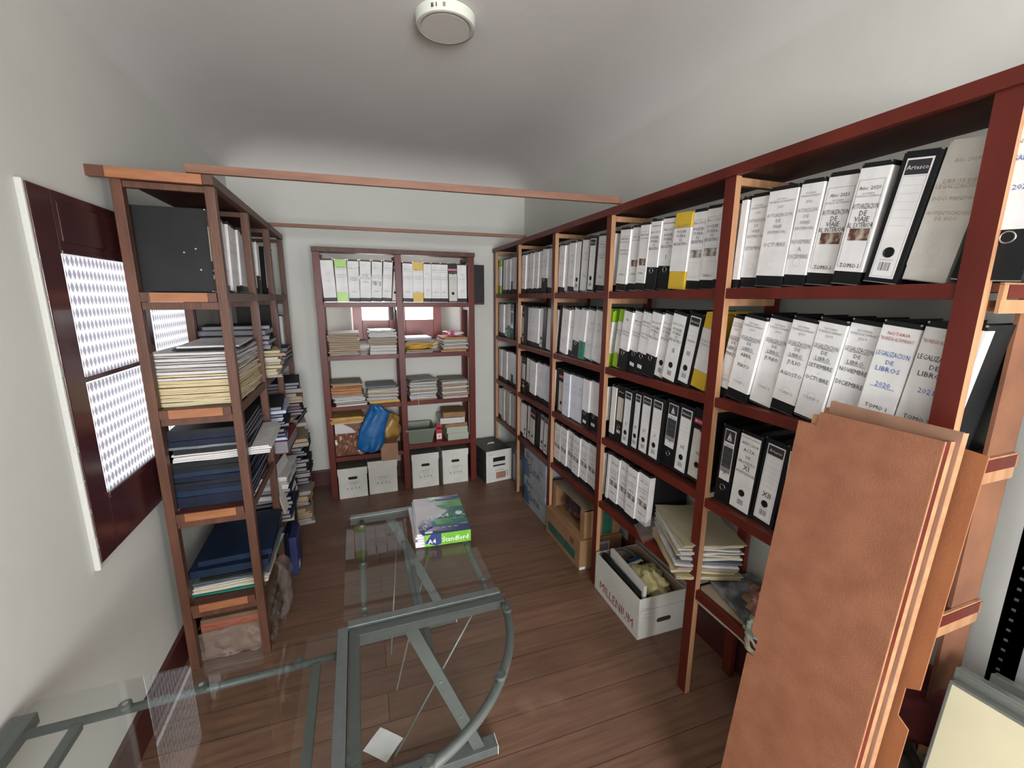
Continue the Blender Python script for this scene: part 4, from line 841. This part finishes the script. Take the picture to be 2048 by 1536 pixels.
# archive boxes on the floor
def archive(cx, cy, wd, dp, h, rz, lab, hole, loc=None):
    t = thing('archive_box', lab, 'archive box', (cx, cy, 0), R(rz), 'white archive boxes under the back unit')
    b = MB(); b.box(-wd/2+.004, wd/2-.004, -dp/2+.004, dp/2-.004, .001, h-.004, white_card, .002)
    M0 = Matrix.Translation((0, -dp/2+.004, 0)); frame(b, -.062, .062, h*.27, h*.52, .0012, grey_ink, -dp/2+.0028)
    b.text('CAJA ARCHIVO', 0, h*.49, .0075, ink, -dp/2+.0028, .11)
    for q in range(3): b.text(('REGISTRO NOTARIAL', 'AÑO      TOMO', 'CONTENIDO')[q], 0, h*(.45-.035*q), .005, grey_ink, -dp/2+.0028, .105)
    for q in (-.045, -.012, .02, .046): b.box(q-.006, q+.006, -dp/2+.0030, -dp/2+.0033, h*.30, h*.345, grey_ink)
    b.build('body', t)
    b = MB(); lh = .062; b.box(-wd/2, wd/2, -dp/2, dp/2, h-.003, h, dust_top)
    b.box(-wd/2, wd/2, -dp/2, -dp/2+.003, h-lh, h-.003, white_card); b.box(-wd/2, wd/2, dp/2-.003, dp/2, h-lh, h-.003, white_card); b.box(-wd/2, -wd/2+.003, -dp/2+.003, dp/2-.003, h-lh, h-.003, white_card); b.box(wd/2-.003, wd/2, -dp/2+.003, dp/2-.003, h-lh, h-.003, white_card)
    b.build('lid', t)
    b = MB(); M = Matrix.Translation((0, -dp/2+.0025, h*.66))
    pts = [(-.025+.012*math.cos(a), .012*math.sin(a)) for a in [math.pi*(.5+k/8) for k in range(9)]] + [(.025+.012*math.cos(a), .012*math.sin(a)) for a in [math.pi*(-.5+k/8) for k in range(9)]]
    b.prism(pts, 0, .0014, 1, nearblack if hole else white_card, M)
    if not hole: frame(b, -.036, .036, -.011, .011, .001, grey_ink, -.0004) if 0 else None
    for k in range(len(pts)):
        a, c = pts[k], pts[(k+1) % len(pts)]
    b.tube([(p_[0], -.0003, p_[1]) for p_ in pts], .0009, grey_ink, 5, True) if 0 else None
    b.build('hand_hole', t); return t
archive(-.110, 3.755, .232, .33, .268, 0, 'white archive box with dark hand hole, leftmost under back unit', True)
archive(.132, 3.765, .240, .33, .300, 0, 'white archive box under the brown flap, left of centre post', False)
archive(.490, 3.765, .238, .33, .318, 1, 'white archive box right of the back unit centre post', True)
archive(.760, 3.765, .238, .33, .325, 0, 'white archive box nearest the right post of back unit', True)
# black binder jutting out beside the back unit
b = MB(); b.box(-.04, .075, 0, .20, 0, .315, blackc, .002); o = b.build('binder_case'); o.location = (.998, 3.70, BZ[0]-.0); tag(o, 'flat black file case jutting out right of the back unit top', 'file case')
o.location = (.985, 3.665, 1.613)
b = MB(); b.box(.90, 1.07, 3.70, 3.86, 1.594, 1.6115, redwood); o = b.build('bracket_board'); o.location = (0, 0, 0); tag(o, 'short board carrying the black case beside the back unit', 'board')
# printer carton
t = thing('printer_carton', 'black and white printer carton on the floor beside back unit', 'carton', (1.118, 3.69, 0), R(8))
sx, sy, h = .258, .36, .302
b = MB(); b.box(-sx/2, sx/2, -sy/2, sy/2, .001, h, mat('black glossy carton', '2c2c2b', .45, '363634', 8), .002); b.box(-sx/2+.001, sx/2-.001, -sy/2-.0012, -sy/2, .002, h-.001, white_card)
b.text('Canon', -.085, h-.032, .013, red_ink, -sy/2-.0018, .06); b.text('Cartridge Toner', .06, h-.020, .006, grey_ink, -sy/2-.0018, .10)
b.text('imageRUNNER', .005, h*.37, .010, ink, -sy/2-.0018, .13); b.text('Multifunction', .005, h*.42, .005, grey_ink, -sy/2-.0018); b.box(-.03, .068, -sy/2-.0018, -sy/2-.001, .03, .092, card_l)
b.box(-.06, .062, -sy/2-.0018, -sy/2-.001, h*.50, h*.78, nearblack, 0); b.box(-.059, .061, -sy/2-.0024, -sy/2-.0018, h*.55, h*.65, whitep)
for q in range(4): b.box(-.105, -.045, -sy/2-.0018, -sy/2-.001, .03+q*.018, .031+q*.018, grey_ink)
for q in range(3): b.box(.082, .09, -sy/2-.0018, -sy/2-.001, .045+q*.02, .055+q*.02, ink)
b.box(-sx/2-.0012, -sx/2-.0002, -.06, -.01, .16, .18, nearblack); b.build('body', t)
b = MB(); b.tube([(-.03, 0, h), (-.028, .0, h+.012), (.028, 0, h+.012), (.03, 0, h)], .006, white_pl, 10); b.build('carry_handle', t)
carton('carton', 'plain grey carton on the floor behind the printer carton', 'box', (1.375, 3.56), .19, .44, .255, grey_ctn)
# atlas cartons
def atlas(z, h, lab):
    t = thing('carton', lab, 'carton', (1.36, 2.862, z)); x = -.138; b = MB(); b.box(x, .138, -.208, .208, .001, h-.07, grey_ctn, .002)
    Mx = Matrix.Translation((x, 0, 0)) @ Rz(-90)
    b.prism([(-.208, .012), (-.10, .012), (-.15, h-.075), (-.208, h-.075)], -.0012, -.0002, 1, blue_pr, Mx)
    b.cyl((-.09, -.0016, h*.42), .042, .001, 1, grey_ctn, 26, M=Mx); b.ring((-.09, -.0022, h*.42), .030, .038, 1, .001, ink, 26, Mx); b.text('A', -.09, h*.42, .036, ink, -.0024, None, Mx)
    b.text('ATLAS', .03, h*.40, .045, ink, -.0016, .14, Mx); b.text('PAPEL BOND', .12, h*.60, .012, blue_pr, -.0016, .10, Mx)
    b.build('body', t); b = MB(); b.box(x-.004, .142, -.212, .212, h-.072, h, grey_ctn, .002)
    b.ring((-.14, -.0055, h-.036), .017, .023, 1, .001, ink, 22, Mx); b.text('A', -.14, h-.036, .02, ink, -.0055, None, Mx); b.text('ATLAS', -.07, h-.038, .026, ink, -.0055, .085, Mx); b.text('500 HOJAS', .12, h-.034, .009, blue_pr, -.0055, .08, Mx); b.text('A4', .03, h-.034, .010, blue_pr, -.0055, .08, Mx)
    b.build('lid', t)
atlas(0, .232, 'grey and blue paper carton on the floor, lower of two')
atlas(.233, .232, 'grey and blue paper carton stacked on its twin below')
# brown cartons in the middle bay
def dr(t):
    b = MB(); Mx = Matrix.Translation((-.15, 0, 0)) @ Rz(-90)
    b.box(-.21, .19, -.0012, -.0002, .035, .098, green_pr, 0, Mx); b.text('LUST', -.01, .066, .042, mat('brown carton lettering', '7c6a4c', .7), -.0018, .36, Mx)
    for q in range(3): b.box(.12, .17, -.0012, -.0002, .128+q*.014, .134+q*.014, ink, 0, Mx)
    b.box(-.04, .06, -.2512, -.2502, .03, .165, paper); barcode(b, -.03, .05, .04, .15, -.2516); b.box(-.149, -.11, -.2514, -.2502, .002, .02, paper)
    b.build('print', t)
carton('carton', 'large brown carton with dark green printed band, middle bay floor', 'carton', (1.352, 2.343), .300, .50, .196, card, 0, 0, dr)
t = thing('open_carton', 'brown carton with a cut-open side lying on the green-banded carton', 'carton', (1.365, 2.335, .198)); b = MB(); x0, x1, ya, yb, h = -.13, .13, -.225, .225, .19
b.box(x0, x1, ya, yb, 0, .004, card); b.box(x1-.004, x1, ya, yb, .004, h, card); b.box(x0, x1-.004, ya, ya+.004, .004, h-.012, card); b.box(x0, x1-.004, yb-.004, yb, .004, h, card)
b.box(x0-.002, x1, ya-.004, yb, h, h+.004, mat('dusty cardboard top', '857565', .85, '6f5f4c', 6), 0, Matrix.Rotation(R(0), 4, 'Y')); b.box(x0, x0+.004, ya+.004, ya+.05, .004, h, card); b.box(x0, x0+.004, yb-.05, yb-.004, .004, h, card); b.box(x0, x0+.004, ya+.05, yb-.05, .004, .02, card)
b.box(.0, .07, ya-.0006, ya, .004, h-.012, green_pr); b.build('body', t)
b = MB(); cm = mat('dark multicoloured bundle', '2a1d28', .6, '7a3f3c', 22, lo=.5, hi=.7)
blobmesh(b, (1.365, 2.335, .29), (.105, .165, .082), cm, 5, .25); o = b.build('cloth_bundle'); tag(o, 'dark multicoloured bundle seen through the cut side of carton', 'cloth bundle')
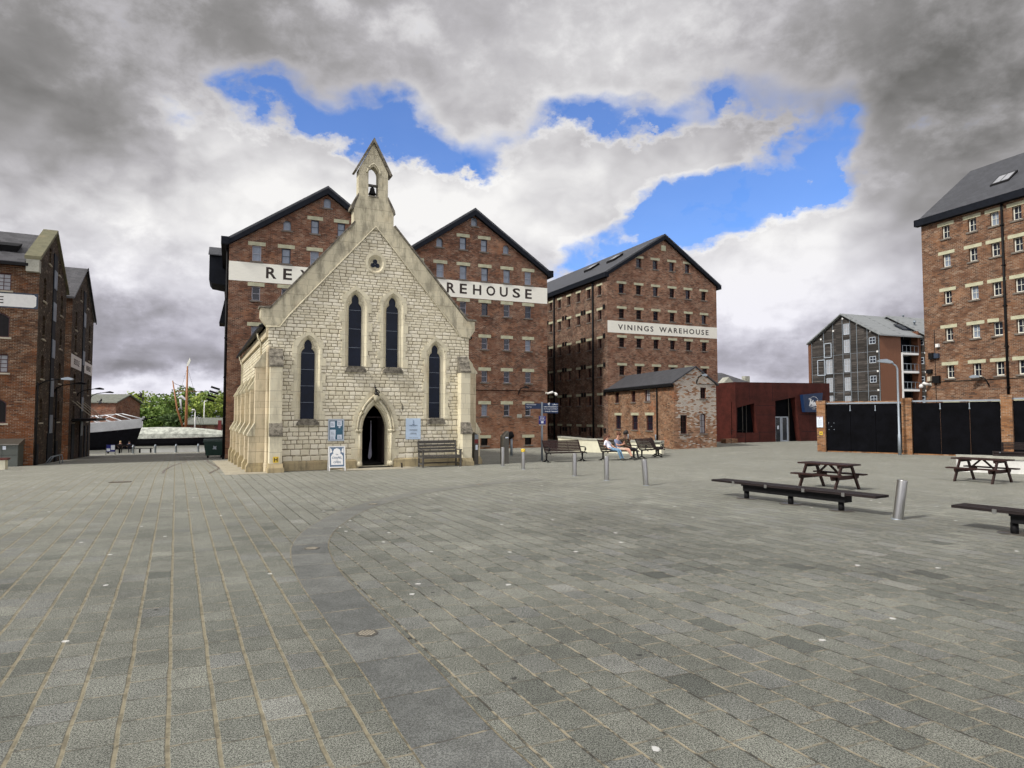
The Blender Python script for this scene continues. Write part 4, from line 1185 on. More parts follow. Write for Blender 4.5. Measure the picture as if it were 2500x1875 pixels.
+---+
Exercise directions:
Find the word "pixels" in the records and pull out each line that has it.

Answer in full:
Continue the Blender Python script for this scene: part 4, from line 841. This part finishes the script. Take the picture to be 2048 by 1536 pixels.
The Blender Python script for this scene continues. Write part 4, from line 1185 on. More parts follow. Write for Blender 4.5. Measure the picture as if it were 2500x1875 pixels.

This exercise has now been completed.